Historic Artists and Fine Artists
The first "fantastic" artist is generally said to be Hieronymus Bosch. Other painters who have been labeled fantastic include Brueghel, Giuseppe Arcimboldo, Matthias Grünewald, Hans Baldung Grien, Francisco de Goya, Gustave Moreau, Henry Fuseli, Odilon Redon, Max Klinger, Arnold Böcklin, William Blake, Gustave Doré, Giovanni Battista Piranesi, Salvador Dalí, Arik Brauer, Ernst Fuchs, Rudolf Hausner, Johfra, H.R. Giger, and Mati Klarwein.

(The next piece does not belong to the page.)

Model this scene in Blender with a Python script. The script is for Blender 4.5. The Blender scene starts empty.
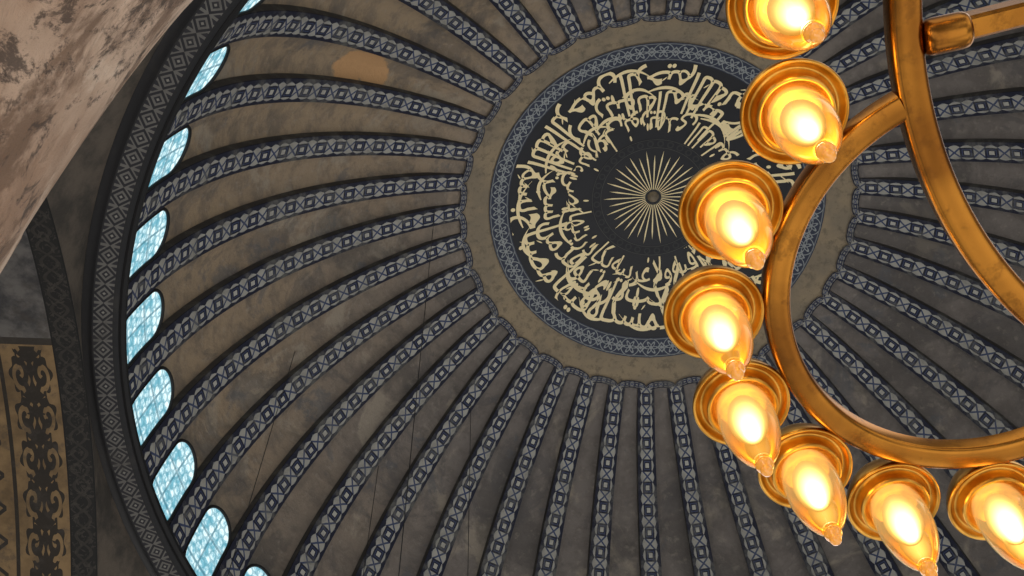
import bpy, bmesh, math, random
import numpy as np
from mathutils import Vector, Matrix
random.seed(4)
SC=bpy.context.scene; COL=SC.collection
SC.view_settings.view_transform='Standard'
# ------------------------------------------------------------------ helpers
def link(o,parent=None):
    COL.objects.link(o)
    if parent is not None: o.parent=parent
    return o
def mesh(name,verts,faces,uvs=None,mat=None,smooth=False,parent=None):
    me=bpy.data.meshes.new(name); me.from_pydata([tuple(v) for v in verts],[],faces)
    if uvs is not None:
        l=me.uv_layers.new(name="UVMap")
        for lp in me.loops: l.data[lp.index].uv=uvs[lp.vertex_index]
    if smooth:
        for p in me.polygons: p.use_smooth=True
    if mat: me.materials.append(mat)
    me.update()
    return link(bpy.data.objects.new(name,me),parent)
def grid(nu,nv,fn,closed=False):
    V=[];U=[];F=[]
    for i in range(nu+1):
        for j in range(nv+1):
            c,u=fn(i,j); V.append(c); U.append(u)
    for i in range(nu):
        for j in range(nv):
            a=i*(nv+1)+j; F.append((a,a+1,a+nv+2,a+nv+1))
    return V,F,U
def lathe(name,prof,n=48,mat=None,parent=None,uscale=1.0):
    V,F,U=grid(n,len(prof)-1,lambda i,j:((prof[j][0]*math.cos(2*math.pi*i/n),prof[j][0]*math.sin(2*math.pi*i/n),prof[j][1]),(i/n*uscale,j/(len(prof)-1))))
    o=mesh(name,V,F,U,mat,True,parent)
    bm=bmesh.new(); bm.from_mesh(o.data); bmesh.ops.remove_doubles(bm,verts=bm.verts,dist=1e-5); bmesh.ops.recalc_face_normals(bm,faces=bm.faces); bm.to_mesh(o.data); bm.free()
    return o
def sweep(pts,sec,closed=False,up=Vector((0,0,1)),scale=None):
    n=len(pts); V=[];F=[];m=len(sec)
    for i,p in enumerate(pts):
        a=pts[(i-1)%n] if (closed or i>0) else p; b=pts[(i+1)%n] if (closed or i<n-1) else p
        t=(b-a).normalized(); s=t.cross(up).normalized(); u=s.cross(t); k=scale[i] if scale else 1
        for x,y in sec: V.append(p+s*x*k+u*y*k)
    for i in range(n if closed else n-1):
        for j in range(m):
            a=i*m+j;b=i*m+(j+1)%m;c=((i+1)%n)*m+(j+1)%m;d=((i+1)%n)*m+j
            F.append((a,b,c,d))
    if not closed: F.append(tuple(range(m))[::-1]); F.append(tuple(range((n-1)*m,n*m)))
    return V,F
def circsec(r,n=12): return [(r*math.cos(2*math.pi*k/n),r*math.sin(2*math.pi*k/n)) for k in range(n)]
class X:
    nt=None
    def __init__(s,v): s.v=v
    def _(op,*a):
        n=X.nt.nodes.new('ShaderNodeMath'); n.operation=op
        for i,q in enumerate(a):
            q=q.v if isinstance(q,X) else q
            if isinstance(q,(int,float)): n.inputs[i].default_value=q
            else: X.nt.links.new(q,n.inputs[i])
        return X(n.outputs[0])
    def __add__(s,o): return X._('ADD',s,o)
    __radd__=__add__
    def __sub__(s,o): return X._('SUBTRACT',s,o)
    def __rsub__(s,o): return X._('SUBTRACT',o,s)
    def __mul__(s,o): return X._('MULTIPLY',s,o)
    __rmul__=__mul__
    def __truediv__(s,o): return X._('DIVIDE',s,o)
    def __lt__(s,o): return X._('LESS_THAN',s,o)
    def __gt__(s,o): return X._('GREATER_THAN',s,o)
def xabs(a): return X._('ABSOLUTE',a)
def fract(a): return X._('FRACT',a)
def xmin(a,b): return X._('MINIMUM',a,b)
def xmax(a,b): return X._('MAXIMUM',a,b)
def xsin(a): return X._('SINE',a)
def xcos(a): return X._('COSINE',a)
def xsqrt(a): return X._('SQRT',a)
def sstep(a,lo,hi):
    n=X.nt.nodes.new('ShaderNodeMapRange'); n.interpolation_type='SMOOTHSTEP'
    X.nt.links.new(a.v,n.inputs[0]); n.inputs[1].default_value=lo; n.inputs[2].default_value=hi
    return X(n.outputs[0])
def mixc(f,a,b):
    n=X.nt.nodes.new('ShaderNodeMix'); n.data_type='RGBA'
    if isinstance(f,X): X.nt.links.new(f.v,n.inputs[0])
    else: n.inputs[0].default_value=f
    for i,q in ((6,a),(7,b)):
        if isinstance(q,tuple): n.inputs[i].default_value=(*q,1)
        else: X.nt.links.new(q,n.inputs[i])
    return n.outputs[2]
def noise(scale,detail=5,rough=.6,mapscale=None,coord='Object',dist=0.0,along=None,squash=.75):
    tc=X.nt.nodes.new('ShaderNodeTexCoord'); s=tc.outputs[coord]
    if mapscale:
        mp=X.nt.nodes.new('ShaderNodeMapping'); mp.inputs['Scale'].default_value=mapscale; X.nt.links.new(s,mp.inputs[0]); s=mp.outputs[0]
    if along is not None:
        d=Vector(along).normalized()
        vd=X.nt.nodes.new('ShaderNodeVectorMath'); vd.operation='DOT_PRODUCT'; X.nt.links.new(s,vd.inputs[0]); vd.inputs[1].default_value=d
        vs=X.nt.nodes.new('ShaderNodeVectorMath'); vs.operation='SCALE'; vs.inputs[0].default_value=d*squash; X.nt.links.new(vd.outputs['Value'],vs.inputs['Scale'])
        vb=X.nt.nodes.new('ShaderNodeVectorMath'); vb.operation='SUBTRACT'; X.nt.links.new(s,vb.inputs[0]); X.nt.links.new(vs.outputs[0],vb.inputs[1]); s=vb.outputs[0]
    n=X.nt.nodes.new('ShaderNodeTexNoise'); n.inputs['Scale'].default_value=scale; n.inputs['Detail'].default_value=detail; n.inputs['Roughness'].default_value=rough; n.inputs['Distortion'].default_value=dist
    X.nt.links.new(s,n.inputs['Vector']); return X(n.outputs[0])
def uv():
    tc=X.nt.nodes.new('ShaderNodeTexCoord'); sp=X.nt.nodes.new('ShaderNodeSeparateXYZ'); X.nt.links.new(tc.outputs['UV'],sp.inputs[0])
    return X(sp.outputs[0]),X(sp.outputs[1])
def newmat(name,rough=.8,metal=0.0):
    m=bpy.data.materials.new(name); m.use_nodes=True; X.nt=m.node_tree
    b=m.node_tree.nodes['Principled BSDF']; b.inputs['Roughness'].default_value=rough; b.inputs['Metallic'].default_value=metal
    return m,b
def setc(b,c):
    if isinstance(c,tuple): b.inputs['Base Color'].default_value=(*c,1)
    else: X.nt.links.new(c,b.inputs['Base Color'])
def bump(b,h,strength=.3,dist=.02):
    n=X.nt.nodes.new('ShaderNodeBump'); n.inputs['Strength'].default_value=strength; n.inputs['Distance'].default_value=dist
    X.nt.links.new(h.v,n.inputs['Height']); X.nt.links.new(n.outputs[0],b.inputs['Normal'])
def info(o,label,cat=None,kind=None,group=None):
    o["label"]=label
    if cat: o["category"]=cat
    if kind: o["kind"]=kind
    if group: o["group"]=group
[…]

In the United States in the 1930s, a group of Wisconsin artists inspired by the Surrealist movement of Europe created their own brand of fantastic art. They included Madison, Wisconsin-based artists Marshall Glasier, Dudley Huppler and John Wilde; Karl Priebe of Milwaukee and Gertrude Abercrombie of Chicago. Their art combined macabre humor, mystery and irony which was in direct and pointed contradiction to the American Regionalism then in vogue.
In postwar Chicago, the art movement Chicago Imagism produced many fantastic and grotesque paintings, which were little noted because they did not conform to New York abstract art fashions of the time. Major imagists include Roger Brown, Gladys Nilsson, Jim Nutt, Ed Paschke, and Karl Wirsum.